Michael Köhlmeier meinte in einem Interview einmal, der erste Satz seines neuen Romans "Frankie" sei ihm vor ein paar Jahren zugef logen. Es sei ein Entree für einen Roman, das einiges erwarten lässt und neugierig macht: "Am Dienstag haben sie Opa entlassen."

Was genau ist damit gemeint: Spital, Arbeit? Schnell wird klar: Opa war im Knast, nicht wegen einer Lappalie. 18 Jahre war er eingesperrt, er wurde nur früher entlassen. Er hat ein Kapitalverbrechen begangen, doch Details dazu erfahren wir Leser nicht. Jedenfalls keine, die mit Sicherheit wahr sind. Denn der Opa, von dem der Enkel den Namen nicht genau weiß, spielt mit seiner Familie, mit Gefühlen. Er ist überhaupt ein richtiger Unsympathler, nennt den Enkel Frankie, obwohl der 14-Jährige das rigoros ablehnt. Er stellt ihn bloß vor Freunden und tut ihm körperlich weh. Frankies Mutter hat Angst vor ihrem Vater, fühlt sich trotzdem verantwortlich.

Große Themen. Köhlmeiers neuer Roman wird von großen Themen durchwirkt: Familie, Erwachsenwerden, Wahrheit, Schuld und liest sich locker und zügig.

Ein Grund dafür: Das Buch ist aus der Sicht des 14-jährigen Ich-Erzählers verfasst. Trotz Leichtigkeit wirkt der Roman lange nach, die Schwere findet sich dann in vielen Fragen, die bleiben. Köhlmeier in Hochform!

Talk: »Mir sind meine Figuren gleichgültig« 

ÖSTERREICH: Für wen haben Sie mehr Sympathien, für den Jungen oder doch für den Großvater?

KÖHLMEIER: Ich habe für alle Figuren Sympathie, anders geht es nicht. Besser gesagt: Mir sind meine Figuren gleichgültig. Aber wörtlich gemeint: Sie gelten mir alle gleich viel. Wenn eine Figur spricht, hat sie für sich recht. Alles andere wäre Denunziation. Wer seine Figuren denunzieren möchte, der sollte nicht schreiben. Ich hätte auch keine Freude dabei.

ÖSTERREICH: Was ist die Essenz in "Frankie"?

KÖHLMEIER: Es ist die alte Geschichte von der Schönen und dem Biest, von der Unschuld und der Verführung. Frankie entdeckt in sich die eigene kriminelle Energie. Wenn die Unschuld in Erfahrung umschlägt, kommt es zum Kampf.
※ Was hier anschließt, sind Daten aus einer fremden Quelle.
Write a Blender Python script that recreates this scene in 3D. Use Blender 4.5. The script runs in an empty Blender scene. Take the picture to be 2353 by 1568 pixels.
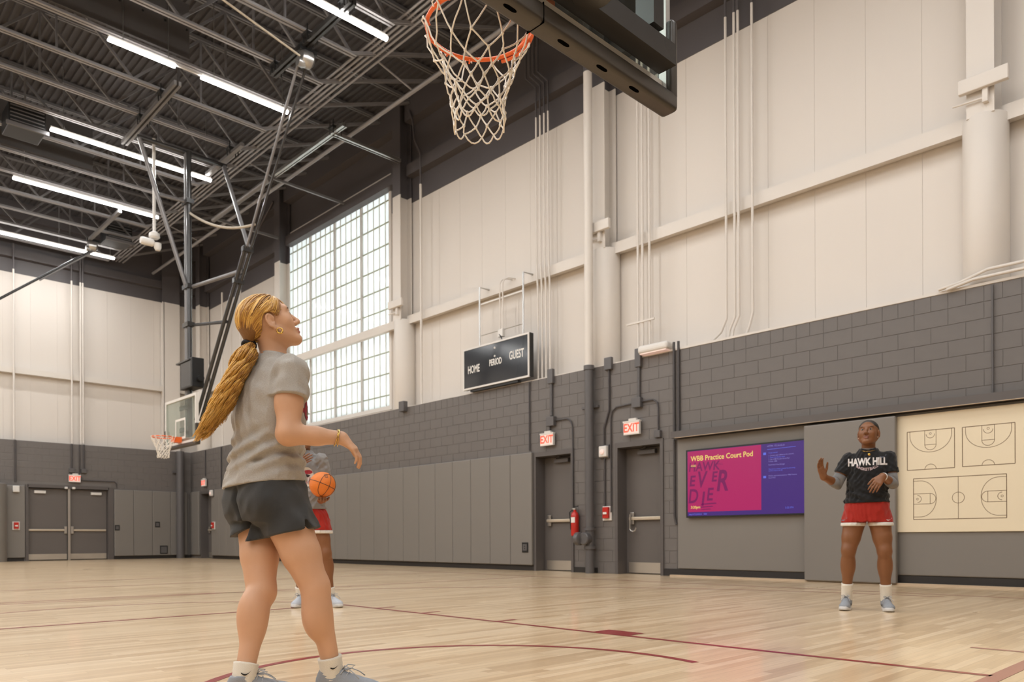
import bpy, bmesh, math, random
import numpy as np
from mathutils import Vector, Matrix
random.seed(7)
rng = np.random.default_rng(7)

# ------------------------------------------------------------------ camera, world, exposure
scene = bpy.context.scene
COL = scene.collection
YAW = 0.765725          # court long axis is turned this far left of the view axis
ROLL = 0.0045
CAM_H = 0.64
fw = np.array([math.sin(YAW), math.cos(YAW), 0.0])
rt = np.array([math.cos(YAW), -math.sin(YAW), 0.0])
up = np.array([0.0, 0.0, 1.0])
c_r = rt * math.cos(ROLL) - up * math.sin(ROLL)
c_u = up * math.cos(ROLL) + rt * math.sin(ROLL)
cam = bpy.data.cameras.new('camera')
cam.sensor_width = 36.0
cam.lens = 36.0 * 1775.0 / 2353.0
cam.shift_y = 454.0 / 2353.0
cam.clip_start = 0.05
cam.clip_end = 200
cam.dof.use_dof = True
cam.dof.focus_distance = 3.5
cam.dof.aperture_fstop = 4.5
cam_o = bpy.data.objects.new('camera', cam)
COL.objects.link(cam_o)
cam_o.matrix_world = Matrix(((c_r[0], c_u[0], -fw[0], 0), (c_r[1], c_u[1], -fw[1], 0), (c_r[2], c_u[2], -fw[2], CAM_H), (0, 0, 0, 1)))
scene.camera = cam_o

world = bpy.data.worlds.new('world')
scene.world = world
world.use_nodes = True
wb_ = world.node_tree.nodes['Background']
wb_.inputs[0].default_value = (0.93, 0.975, 1.0, 1)
wb_.inputs[1].default_value = 19.0
scene.view_settings.view_transform = 'Standard'
scene.view_settings.look = 'None'
scene.view_settings.exposure = 0.0
scene.view_settings.gamma = 1.0
scene.view_settings.use_curve_mapping = False
try:
    scene.cycles.max_bounces = 6
    scene.cycles.diffuse_bounces = 3
    scene.cycles.glossy_bounces = 3
    scene.cycles.transmission_bounces = 6
    scene.cycles.transparent_max_bounces = 8
    scene.cycles.caustics_reflective = False
    scene.cycles.caustics_refractive = False
    scene.cycles.sample_clamp_indirect = 6.0
    scene.cycles.use_denoising = True
    scene.cycles.adaptive_threshold = 0.03
except Exception:
    pass
LAMP_W = 72.0        # watts of one 3.55 m ceiling strip lamp
LAMP_COL = (0.965, 0.985, 1.0)

# ------------------------------------------------------------------ helpers
def V3(*a): return np.array(a, float)

class MB:
    """collects boxes, bars, tubes, prisms; build() links them as one mesh object"""
    def __init__(s): s.v = []; s.f = []; s.m = []
    def add(s, vs, fs, mi=0):
        o = len(s.v); s.v.extend([tuple(map(float, v)) for v in vs]); s.f.extend([tuple(i + o for i in f) for f in fs]); s.m.extend([mi] * len(fs)); return s
    def box(s, x0, x1, y0, y1, z0, z1, mi=0):
        vs = [(x0,y0,z0),(x1,y0,z0),(x1,y1,z0),(x0,y1,z0),(x0,y0,z1),(x1,y0,z1),(x1,y1,z1),(x0,y1,z1)]
        return s.add(vs, [(0,3,2,1),(4,5,6,7),(0,1,5,4),(1,2,6,5),(2,3,7,6),(3,0,4,7)], mi)
    def rbox(s, x0, x1, y0, y1, z0, z1, r=0.01, mi=0):
        """box with chamfered edges"""
        bm = bmesh.new()
        bmesh.ops.create_cube(bm, size=1)
        for v in bm.verts:
            v.co = Vector(((x0+x1)/2 + v.co.x*(x1-x0), (y0+y1)/2 + v.co.y*(y1-y0), (z0+z1)/2 + v.co.z*(z1-z0)))
        bmesh.ops.bevel(bm, geom=bm.edges[:] , offset=r, segments=3, profile=0.5, affect='EDGES')
        bm.verts.index_update()
        s.add([v.co[:] for v in bm.verts], [[v.index for v in f.verts] for f in bm.faces], mi)
        bm.free(); return s
    def frame_of(s, d):
        d = np.array(d, float); d /= np.linalg.norm(d)
        a = V3(0,0,1) if abs(d[2]) < 0.9 else V3(1,0,0)
        u = np.cross(a, d); u /= np.linalg.norm(u); w = np.cross(d, u)
        return u, w
    def bar(s, p, q, a, b, mi=0):
        """rectangular bar from p to q, section a (horizontal) by b (vertical-ish)"""
        p = np.array(p, float); q = np.array(q, float)
        u, w = s.frame_of(q - p)
        vs = []
        for c in (p, q):
            for (i, j) in ((-1,-1),(1,-1),(1,1),(-1,1)): vs.append(c + u*a*i/2 + w*b*j/2)
        return s.add(vs, [(0,3,2,1),(4,5,6,7),(0,1,5,4),(1,2,6,5),(2,3,7,6),(3,0,4,7)], mi)
    def tube(s, pts, r, n=8, cap=True, closed=False, mi=0, flat=1.0):
        pts = [np.array(p, float) for p in pts]; k = len(pts)
        rs = r if hasattr(r, '__len__') else [r]*k
        vs = []; pu = None
        for i in range(k):
            if closed: t = pts[(i+1) % k] - pts[i-1]
            else: t = pts[min(i+1, k-1)] - pts[max(i-1, 0)]
            t = t / (np.linalg.norm(t) + 1e-12)
            if pu is None: u, w = s.frame_of(t)
            else:
                u = pu - t * (pu @ t); u /= (np.linalg.norm(u) + 1e-12); w = np.cross(t, u)
            pu = u
            for j in range(n):
                a = 2*math.pi*j/n
                vs.append(pts[i] + (u*math.cos(a) + w*math.sin(a)*flat)*rs[i])
        fs = []
        for i in range(k if closed else k-1):
            i2 = (i+1) % k
            for j in range(n):
                j2 = (j+1) % n
                fs.append((i*n+j, i*n+j2, i2*n+j2, i2*n+j))
        if cap and not closed:
            fs.append(tuple(range(n-1, -1, -1))); fs.append(tuple((k-1)*n + j for j in range(n)))
        return s.add(vs, fs, mi)
    def lathe(s, prof, c=(0,0,0), axis='z', n=20, mi=0):
        """prof: list of (radius, height) about an axis through c"""
        vs = []; k = len(prof)
        for (r, h) in prof:
            for j in range(n):
                a = 2*math.pi*j/n; x, y = r*math.cos(a), r*math.sin(a)
                vs.append({'z': (c[0]+x, c[1]+y, c[2]+h), 'x': (c[0]+h, c[1]+x, c[2]+y), 'y': (c[0]+y, c[1]+h, c[2]+x)}[axis])
        fs = [(i*n+j, i*n+(j+1) % n, (i+1)*n+(j+1) % n, (i+1)*n+j) for i in range(k-1) for j in range(n)]
        fs.append(tuple(range(n-1, -1, -1))); fs.append(tuple((k-1)*n+j for j in range(n)))
        return s.add(vs, fs, mi)
    def prism(s, poly, o, u, w, d, mi=0):
        """flat polygon (2D points in the u,w plane at o) pushed along d"""
        o = np.array(o, float); u = np.array(u, float); w = np.array(w, float); d = np.array(d, float)
        n = len(poly)
        vs = [o + u*a + w*b for a, b in poly] + [o + u*a + w*b + d for a, b in poly]
        fs = [tuple(range(n-1, -1, -1)), tuple(range(n, 2*n))] + [(i, (i+1) % n, n+(i+1) % n, n+i) for i in range(n)]
        return s.add(vs, fs, mi)
    def build(s, name, mat, parent=None, smooth=False, kind=None):
        return link_mesh(name, s.v, s.f, mat, parent, smooth, kind, s.m if isinstance(mat, (list, tuple)) else None)

def wloc(o):
    p = Vector((0,0,0))
    while o is not None: p = p + o.location; o = o.parent
    return p

def link_mesh(name, vs, fs, mat, parent=None, smooth=False, kind=None, mi=None, fix=True):
    me = bpy.data.meshes.new(name)
    off = wloc(parent) if parent is not None else Vector((0,0,0))
    vs = np.asarray(vs, float).reshape(-1, 3) - np.array(off)
    if isinstance(fs, np.ndarray):
        n = len(fs); me.vertices.add(len(vs)); me.vertices.foreach_set('co', vs.astype(np.float32).ravel())
        me.loops.add(n*4); me.loops.foreach_set('vertex_index', fs.astype(np.int32).ravel())
        me.polygons.add(n); me.polygons.foreach_set('loop_start', np.arange(0, n*4, 4, dtype=np.int32))
        me.update(calc_edges=True)
    else:
        me.from_pydata([tuple(v) for v in vs], [], fs)
        if fix:
            bm = bmesh.new(); bm.from_mesh(me); bmesh.ops.recalc_face_normals(bm, faces=bm.faces); bm.to_mesh(me); bm.free()
    for m in (mat if isinstance(mat, (list, tuple)) else [mat]): me.materials.append(m)
    if mi is not None: me.polygons.foreach_set('material_index', np.asarray(mi, np.int32))
    if smooth: me.polygons.foreach_set('use_smooth', np.ones(len(me.polygons), bool))
    me.update()
    o = bpy.data.objects.new(name, me); COL.objects.link(o)
    if parent is not None: o.parent = parent
    if kind: o['kind'] = kind
    return o

def auto_smooth(o, deg=35):
    me = o.data
    me.polygons.foreach_set('use_smooth', np.ones(len(me.polygons), bool))
    try: me.set_sharp_from_angle(angle=math.radians(deg))
    except Exception: pass
    return o

def thing(name, label, cat, loc=(0,0,0), group=None, kind=None):
    o = bpy.data.objects.new(name, None); COL.objects.link(o); o.location = loc; o.empty_display_size = 0.1
    tag(o, label, cat, group, kind); return o

def tag(o, label=None, cat=None, group=None, kind=None):
    if label: o['label'] = label
    if cat: o['category'] = cat
    if group: o['group'] = group
    if kind: o['kind'] = kind
    return o

def inst(o, parent, loc, scale=None, rot=None, name=None):
    """a copy that shares its mesh with o"""
    c = bpy.data.objects.new(name or o.name.split('.')[0], o.data); COL.objects.link(c)
    c.parent = parent; c.location = Vector(loc) - (wloc(parent) if parent else Vector((0,0,0)))
    if scale: c.scale = scale
    if rot: c.rotation_euler = rot
    return c

def text_mesh(txt, size, xs=1.0, shear=0.0, bold=0.0, res=3, spacing=1.0):
    cu = bpy.data.curves.new('lettering', 'FONT')
    cu.body = txt; cu.size = size; cu.align_x = 'CENTER'; cu.align_y = 'CENTER'; cu.offset = bold; cu.shear = shear; cu.resolution_u = res; cu.space_character = spacing
    ob = bpy.data.objects.new('lettering', cu); COL.objects.link(ob)
    dg = bpy.context.evaluated_depsgraph_get()
    me = bpy.data.meshes.new_from_object(ob.evaluated_get(dg))
    vs = [(v.co.x*xs, v.co.y) for v in me.vertices]; fs = [tuple(p.vertices) for p in me.polygons]
    bpy.data.objects.remove(ob); bpy.data.curves.remove(cu); bpy.data.meshes.remove(me)
    return vs, fs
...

ÖSTERREICH: Sie sind sehr produktiv und veröffentlichen Ihre Bücher in kurzen Abständen. Wie finden Sie immer wieder Ideen für ein neues Werk?

KÖHLMEIER: Ideen sind es nicht. Es sind die Figuren. Die kommen oder kommen nicht. Wenn sie kommen, bringen sie eine Geschichte mit, die erzählen sie mir, und ich schreibe mit.